───── TASK DATA ─────

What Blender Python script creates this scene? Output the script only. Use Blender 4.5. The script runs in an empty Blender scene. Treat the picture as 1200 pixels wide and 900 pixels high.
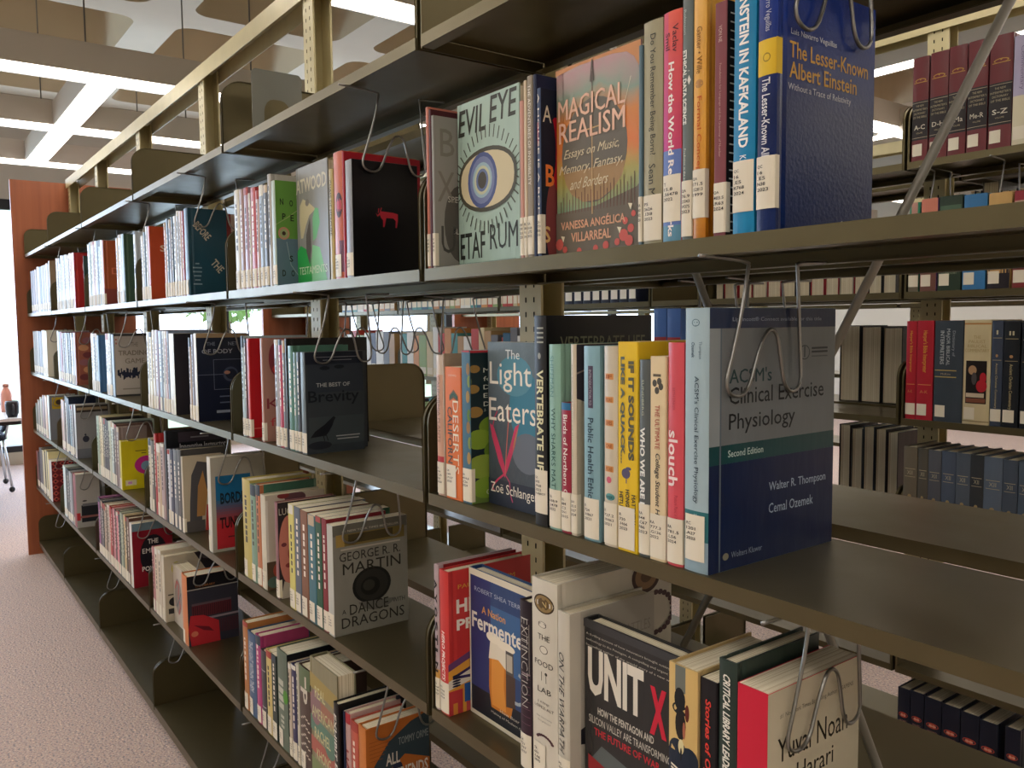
import bpy, math, random
from mathutils import Matrix, Vector
random.seed(11)
D = bpy.data
COL = bpy.context.scene.collection
# ------------------------------------------------------------------ camera, world, lights, exposure
cd = D.cameras.new('camera'); cam = D.objects.new('camera', cd); COL.objects.link(cam)
r_ = Vector((0.59553436, 0.80327284, -0.00956935)); u_ = Vector((-0.05264754, 0.05091304, 0.99731444)); f_ = Vector((-0.80160281, 0.59343121, -0.0726108))
cam.matrix_world = Matrix(((r_.x, u_.x, -f_.x, 0), (r_.y, u_.y, -f_.y, -0.6518), (r_.z, u_.z, -f_.z, 1.36), (0, 0, 0, 1)))
cd.sensor_width = 36; cd.lens = 29.4; cd.clip_start = .02; cd.clip_end = 200
sc = bpy.context.scene; sc.camera = cam
vs = sc.view_settings; vs.view_transform = 'Standard'; vs.look = 'None'; vs.gamma = 1; vs.use_curve_mapping = False; vs.exposure = 0.16
w = D.worlds.new('sky'); sc.world = w; w.use_nodes = True
bg = w.node_tree.nodes['Background']; bg.inputs[0].default_value = (.70, .80, 1, 1); bg.inputs[1].default_value = 4.5
def area(name, loc, rot, sx, sy, power, colr):
    l = D.lights.new(name, 'AREA'); l.shape = 'RECTANGLE'; l.size = sx; l.size_y = sy; l.energy = power; l.color = colr
    o = D.objects.new(name, l); o.location = loc; o.rotation_euler = rot; COL.objects.link(o); return o
# daylight entering through the glazed left wall (just inside the glass)
area('window_daylight', (-9.3, 1.5, 1.6), (0, math.radians(-90), 0), 2.3, 11, 330, (.58, .75, 1))
LIGHT_E = 9.8     # emission of the fluorescent lenses

FLOOR_Z = 0.0; CEIL_Z = 3.56
B1 = -1.1075; S = .914
ZS = {1: [1.787, 1.443, 1.101, .760, .420, .080], 2: [1.768, 1.432, 1.097, .760, .420, .080]}

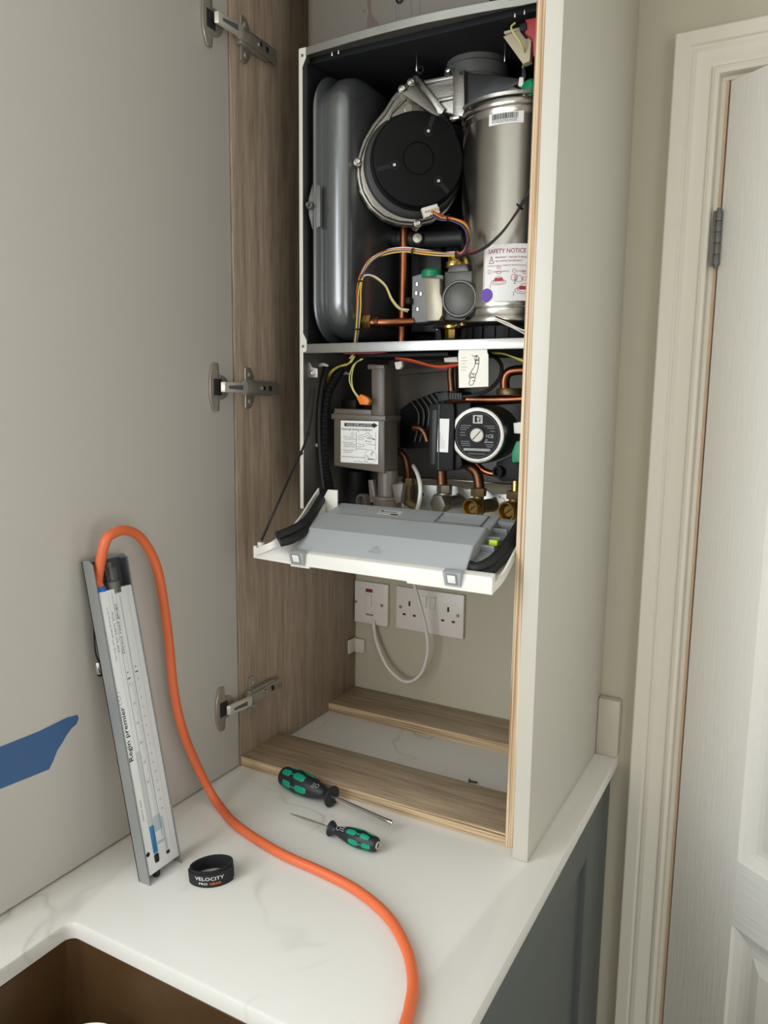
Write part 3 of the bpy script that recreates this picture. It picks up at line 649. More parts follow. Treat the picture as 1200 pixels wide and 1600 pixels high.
# venturi box between fan and black duct
vb = MB(); AY = .145
vb.prism(Y(AY, (646, 117), (652, 117), (695, 170), (690, 178), (668, 178), (632, 138)), (0, .03, 0), .002)
vb.prism(Y(AY+.006, (655, 127), (712, 116), (712, 180), (690, 175)), (0, .045, 0), .003)
vb.prism(Y(AY-.004, (707, 108), (725, 108), (726, 172), (722, 182), (707, 180)), (0, .055, 0), .002)
for (u0, v0, u1, v1) in ((661, 128, 708, 119), (682, 156, 708, 151)):
    vb.prism(Y(AY, (u0, v0-3), (u1, v1-3), (u1, v1+3), (u0+3, v0+3)), (0, .02, 0), .0015)
vb.prism([FF @ fpx(u, vv, .012) for u, vv in ((628, 145), (650, 131), (690, 180), (680, 182))], -fr_n*.022, .002)
vo = vb.build('venturi_box', 'cast_aluminium', bo)
MB().prism(Y(AY-.0046, (717, 111), (723, 111), (723, 117), (717, 117)), (0, .003, 0)).build('square_socket', 'ink_black', vo)
for u, vv in ((701, 109), (700, 110)): pass
q = at('y', AY-.002, 700, 109); MB().cyl(q+V((0, .02, 0)), q+V((0, -.002, 0)), .004, seg=16, bev=.0006).build('screw', 'bright_steel', vo)
q = at('y', AY-.002, 709, 184); MB().box((q.x-.007, q.y, q.z-.002), (q.x+.008, q.y+.01, q.z+.003), .0008).build('spring_clip', 'bright_steel', vo)
q = at('y', .15, 661, 113); MB().lathe([(.0062, 0), (.0062, .01), (.003, .01), (.003, .002), (0, .002)], zframe(q, (0, -1, 0)), 18).build('test_port', 'black_plastic', bo)
# black duct and flue elbow
dt = MB().prism(Y(.15, (726, 112), (770, 116), (812, 122), (810, 132), (775, 146), (727, 166)), (0, .09, 0), .003); dt.build('intake_duct', 'dark_plastic', bo)
fe = MB(); q = at('z', BZ1-.0115, 727, 83); ec = V((q.x, q.y+.046, 0))
fe.lathe([(.044, BZ1-.085), (.047, BZ1-.080), (.047, BZ1-.040), (.0495, BZ1-.038), (.0495, BZ1-.022), (.046, BZ1-.019), (.046, BZ1-.0112)], Matrix.Translation(ec), 48)
fe.build('flue_elbow', 'elbow_grey', bo)
eh = MB().prism([*Y(.135, (727, 168), (772, 146), (800, 134), (812, 138), (822, 148), (800, 152), (770, 158), (735, 170))], (0, .05, 0), .003); eh.build('exchanger_collar', 'cast_aluminium', bo)

# ignition end: red gas cartridge, ceramic plate, lead, plugs
MB().prism(Y(.08, (821, 30), (845, 26), (845, 85), (833, 88), (832, 60), (820, 52)), (0, .05, 0), .0012).build('red_module', 'red_plastic', bo)
MB().prism(Y(.078, (811, 38), (822, 34), (823, 46), (812, 49)), (0, .03, 0), .001).build('module_plug', 'black_plastic', bo)
ce = MB(); ce.prism(Y(.10, (787, 49), (811, 42), (812, 46), (788, 53)), (0, .02, 0), .0006); ce.prism(Y(.102, (786, 57), (812, 47), (830, 62), (828, 95), (817, 100)), (0, .012, 0), .001); ce.build('ceramic_plate', 'ceramic_beige', bo)
MB().tube(Q((805, 36, .09), (799, 42, .088), (803, 52, .088), (813, 66, .09), (819, 80, .1), (819, 95, .12), (817, 106, .14)), .0014, 8).build('ignition_lead', 'wire_lime', bo, 'pale yellow ignition lead')
ip = MB().prism(Y(.138, (815, 105), (821, 106), (822, 118), (820, 128), (812, 126), (814, 116)), (0, .012, 0), .0015); ip.build('lead_boot', 'black_rubber', bo)
MB().prism(Y(.134, (811, 120), (818, 120), (818, 136), (809, 134)), (0, .01, 0), .0015).build('white_plug', 'white_plastic', bo)
gp = MB(); gc = at('y', .13, 829, 138); gp.lathe([(.011, 0), (.0125, .003), (.0125, .012), (.009, .016), (0, .017)], zframe(gc+V((0, .012, 0)), (-.3, -1, .1)), 18); gp.build('green_plug', 'green_plastic', bo)
MB().tube(Q((760, 160, .13), (790, 150, .128), (808, 146, .128), (822, 150, .128)), .003, 8).build('sealing_strip', 'cast_aluminium', bo)

# black pipework low in the chamber
bpz = MB(); bpz.tube(Q((588, 318, .2), (590, 345, .2), (600, 364, .2), (622, 373, .2), (660, 374, .2), (700, 373, .2), (738, 371, .2)), .0125, 20, 8)
bpz.tube(Q((728, 372, .2), (728, 392, .2), (728, 402, .2)), .009, 16, 4)
for u in (622, 630, 637): q = Q((u, 373, .2))[0]; bpz.lathe([(.0125, -.002), (.0145, -.002), (.0145, .002), (.0125, .002)], zframe(q, (1, 0, 0)), 20)
bpo = bpz.build('black_pipe', 'dark_plastic', bo)
q = Q((653, 373, .183))[0]; MB().lathe([(.0088, -.012), (.0085, .004), (.007, .0055), (0, .006)], zframe(q, (.25, -1, 0)), 24).build('grey_cap', 'nickel_brass', bpo)
bd = MB(); bd.prism(Y(.235, (640, 385), (690, 385), (690, 520), (640, 520)), (0, .09, 0), .008); bd.build('condensate_duct', 'dark_plastic', bo)
MB().prism(Y(.25, (655, 300), (718, 290), (718, 400), (655, 400)), (0, .07, 0), .006).build('silencer_box', 'black_plastic', bo)

# copper in the chamber
MB().tube(Q((632, 350, .19), (631, 420, .188), (629, 500, .186), (627, 548, .184)), .0073, 20, 6).build('copper_pipe', 'copper', bo)
hp = MB().tube(Q((578, 504, .11), (610, 504, .12), (645, 503, .14)), .0066, 20, 6); hpo = hp.build('copper_pipe', 'copper', bo)
q = Q((578, 503, .11))[0]; MB().hexa(q+V((-.010, 0, 0)), q+V((.004, 0, 0)), .0112).build('pipe_nut', 'brass', hpo)
q = Q((590, 503, .114))[0]; MB().lathe([(.0066, -.004), (.0085, -.004), (.0085, .004), (.0066, .004)], zframe(q, (1, 0, 0)), 20).build('olive_ring', 'aged_copper', hpo)

# gas valve
gv = MB(); gv.prism(Y(.132, (694, 424), (738, 422), (741, 450), (743, 475), (738, 494), (722, 502), (694, 500)), (0, .06, 0), .003); gv.prism(Y(.128, (695, 425), (737, 423), (738, 440), (728, 448), (700, 450)), (0, .03, 0), .0015)
gv.prism(Y(.126, (702, 414), (728, 412), (733, 424), (698, 426)), (0, .03, 0), .002)
gvo = gv.build('gas_valve', 'valve_grey', bo, 'grey gas valve with round cap')
q = at('y', .128, 720, 468); MB().lathe([(.0272, -.004), (.0272, .006), (.026, .0078), (.0238, .0082), (.0228, .007), (.0222, .0074), (0, .0078)], zframe(q, (.12, -1, 0)), 48).build('valve_cap', 'valve_grey', gvo)
MB().lathe([(.0274, -.002), (.0278, .004), (.0272, .0075), (.0255, .0088), (.0240, .0088), (.0236, .007)], zframe(at('y', .128, 720, 468), (.12, -1, 0)), 48, cap=False).build('cap_rim', 'dull_steel', gvo)
s_ = MB().prism(Y(.14, (644, 432), (664, 426), (692, 430), (693, 502), (664, 503), (643, 505)), (0, .045, 0), .0015); so_ = s_.build('solenoid_block', 'mid_grey_plastic', gvo)
MB().prism(Y(.122, (663, 434), (687, 435), (688, 458), (692, 470), (691, 492), (686, 501), (666, 502), (664, 470)), (0, .02, 0), .002).build('solenoid_cover', 'valve_beige', gvo, 'beige pressed metal solenoid cover')
for u, vv in ((651, 444), (650, 458), (657, 459), (652, 483)):
    q = at('y', .1395, u, vv); MB().box((q.x-.003, q.y-.002, q.z-.003), (q.x+.003, q.y+.002, q.z+.003), .0008).build('solenoid_terminal', 'bright_steel', so_)
q = at('y', .15, 675, 428); MB().lathe([(.0165, -.006), (.0165, .003), (.014, .006), (0, .007)], Matrix.Translation(q), 24).build('green_cap', 'green_plastic', gvo)
q = at('y', .15, 710, 404); n_ = MB().hexa(q+V((0, 0, -.006)), q+V((0, 0, .004)), .0095); n_.cyl(q+V((0, 0, -.014)), q+V((0, 0, -.005)), .013, seg=24, bev=.001); n_.hexa(q+V((.024, 0, -.004)), q+V((.024, 0, .006)), .008); n_.build('pipe_nut', 'brass', gvo)
q = at('y', .155, 705, 512); n_ = MB().cyl(q+V((0, 0, -.002)), q+V((0, 0, .004)), .0135, seg=24, bev=.001); n_.hexa(q+V((0, 0, -.018)), q+V((0, 0, -.002)), .0095); n_.build('pipe_nut', 'brass', gvo)
for u in (683, 730):
    q = at('y', .15, u, 515); MB().ball(q, .0019).build('screw', 'bright_steel', gvo)
vb2 = MB(); vb2.prism(Y(.15, (676, 503), (745, 500), (752, 508), (748, 512), (676, 512)), (0, .05, 0), .001); vb2.prism(Y(.16, (738, 511), (752, 511), (757, 532), (742, 532)), (0, .01, 0), .001); vb2.prism(Y(.16, (680, 512), (688, 512), (690, 532), (680, 532)), (0, .01, 0), .001)
vb2.build('valve_bracket', 'black_plastic', gvo)
lk = MB(); q = at('y', .138, 641, 480); lk.box((q.x-.004, q.y-.01, q.z+.004), (q.x+.004, q.y+.004, q.z+.014), .0015, fr=None); lk.build('valve_plug', 'black_plastic', gvo)

# wiring loom in the chamber
def wires(path, cols, r=.00115, spread=.0022, parent=None, jit=.0012, sub=6, labels=True):
    out = []
    for i, cname in enumerate(cols):
        a = 2*math.pi*i/len(cols); rnd = random.Random(i*7+len(path))
        P = [p+V((math.cos(a)*spread+rnd.uniform(-jit, jit), math.sin(a)*spread*.5, math.sin(a)*spread+rnd.uniform(-jit, jit))) for p in path]
        out.append(MB().tube(P, r, 7, sub).build('wire', cname, parent or bo, cname.replace('wire_', '')+' wire'))
    return out
wires(Q((676, 333, .10), (690, 341, .10), (708, 343, .10), (726, 352, .10), (733, 372, .10), (728, 392, .10), (714, 398, .105)), ['wire_yellow', 'wire_red', 'wire_orange', 'wire_violet', 'wire_brown'], spread=.0026)
wires(Q((716, 398, .105), (690, 397, .105), (660, 394, .105), (632, 391, .105), (605, 393, .098), (582, 405, .088), (568, 425, .080), (561, 450, .076), (560, 480, .075), (558, 510, .076), (555, 536, .078)), ['wire_yellow', 'wire_red', 'wire_white', 'wire_brown', 'wire_orange', 'wire_black', 'wire_yellow', 'wire_violet'], spread=.003)
wires(Q((714, 398, .105), (735, 396, .102), (760, 386, .098), (785, 362, .095), (805, 336, .092), (820, 312, .090), (834, 288, .090)), ['wire_brown', 'wire_red', 'wire_black', 'wire_black'], spread=.0014)
wires(Q((563, 437, .078), (570, 429, .082), (585, 432, .095), (602, 446, .108), (612, 466, .114), (624, 480, .124), (638, 485, .132)), ['wire_white', 'wire_violet', 'wire_yellow'], spread=.0014)
wires(Q((775, 497, .112), (790, 503, .108), (805, 511, .104), (822, 520, .102)), ['wire_white', 'wire_brown', 'wire_white'], spread=.002)
for u, vv, y in ((646, 394, .105), (714, 398, .105), (562, 440, .078), (812, 323, .091), (557, 515, .077), (701, 341, .10)):
    q = Q((u, vv, y))[0]; k = {646: (1, 0, 0), 714: (1, 0, 0), 562: (0, 0, 1), 812: (1, 0, 1), 557: (0, 0, 1), 701: (1, 0, 0)}[u]
    MB().lathe([(.0052, -.0012), (.0058, -.0012), (.0058, .0012), (.0052, .0012), (.0052, -.0012)], zframe(q, k), 16, cap=False).build('cable_tie', 'black_plastic', bo)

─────

Find the lines with the string "pixels" and reproduce them.

** TASK RESULT **
What Blender Python script creates this scene? Output the script only. Use Blender 4.5. The script runs in an empty Blender scene. Treat the picture as 1200 pixels wide and 900 pixels high.
Write part 3 of the bpy script that recreates this picture. It picks up at line 649. More parts follow. Treat the picture as 1200 pixels wide and 1600 pixels high.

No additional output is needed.